Les revendications des étudiants manifestement vont au-delà des augmentations des taux des bourses et de la réduction des prix des tickets de restauration. Il faut faire respecter les franchises universitaires autour du principe, que les libertés académiques (liberté de pensée – exercices de la pensée) doivent être garanties autant dans le campus universitaire en mettant fin à cette abominable distinction campus académique – campus social. C’est dire que les syndicats d’enseignants, le SAES au premier chef, ont un rôle central à y jouer, s’ils veulent sortir du corporatisme ambiant. Les limites quant à une réelle solidarité, montrent que la subjectivité au sein de qui reste de l’idéal de la gauche reste faible sinon erratique. En effet, les compromissions de figures de la gauche dans les foires de BENNO et de celles qui les ont précédées ont rendu opaques toutes les formes de représentation de tout idéal d’émancipation.

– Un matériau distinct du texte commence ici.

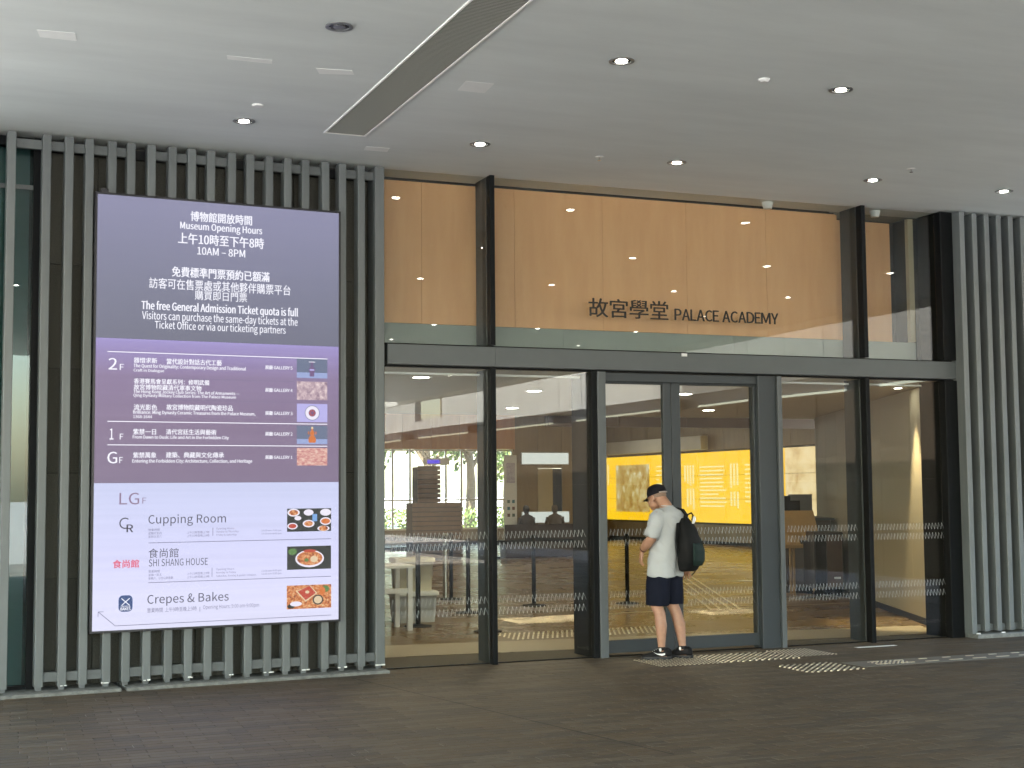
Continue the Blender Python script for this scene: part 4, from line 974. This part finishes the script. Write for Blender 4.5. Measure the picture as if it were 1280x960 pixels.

Il nous appartient de déclarer que nous sommes loin de l’aplatissement ambiant des anciennes figures de la gauche, les militants révolutionnaires et marxistes que nous sommes, restent impliqués dans le travail d’analyse de nos mémoires et cherchons au travers d’un renouvellement des dispositifs de pensée, de faire encore éclore cette perspective. Il est permis de penser que la grande subjectivité entrevue à travers les luttes multiformes du moment, nous enjoint de rester sur cette voie ouverte il y a cinquante ans.